I wanted to add, give your child opportunities to excel. When she’s two, you ask her to bring you a box of kleenex. When she’s 12, you encourage her to try out for Show Choir. And even if she doesn’t make it, still the act of trying out will bolster her self-esteem if you reinforce it–“Well, at least you had the guts to try out. Not everybody can do that, yanno…” I told my daughter, at this point, “Quite honestly, you could not have PAID me to do something like that, so good on yer for trying…” And that made her feel good, and brave. “Mom wouldn’t have been able to do it, but I did it…”
And you look for openings that exploit her strengths and interests. If she likes to sing, you look around for some kind of singing group to join. If she likes to draw or paint or sculpt–even if she doesn’t evince any kind of talent for it–you sign her up for art classes.

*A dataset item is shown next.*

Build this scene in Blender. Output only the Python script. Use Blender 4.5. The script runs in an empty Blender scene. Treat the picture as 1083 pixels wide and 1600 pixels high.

But note, you don’t peg your valuation of her to how well she does any of these things. It’s not about whether she does them well, it’s about whether she does them at all. She will feel a sense of satisfaction at having completed a piece of ceramics or a drawing that would make a serious Art Lover run screaming for the hills, but the important thing is, she did it. And of course you will admire it, politely. You don’t have to gush, just a pleasant “Very nice…” is more than adequate to boost her self-esteem.
Sports are good, too, and things like ballet and jazz dance. But only if you as the parent understand that it’s not about performance–win or lose, you MUST be proud of her, and you must tell her so.
Another thing that boosts self-esteem is to allow her to choose her own clothing, hairstyle, shoes, etc. (this works for boys, too–sort of
), and then occasionally–just occasionally–mention how nice she looks.
And if she ever asks you, “Mommy, am I pretty?” for heaven’s sake, tell her “Yes”. This is not a moment for blunt honesty. Lie.
And that's a good teachable moment, assuming she's not adopted, to show her how she looks like you and her daddy, because she thinks **you** are pretty (and she thinks her Daddy is the handsomest man in the world), and thus, logically, if you and Daddy are pretty, and she looks like you, then **she** is pretty.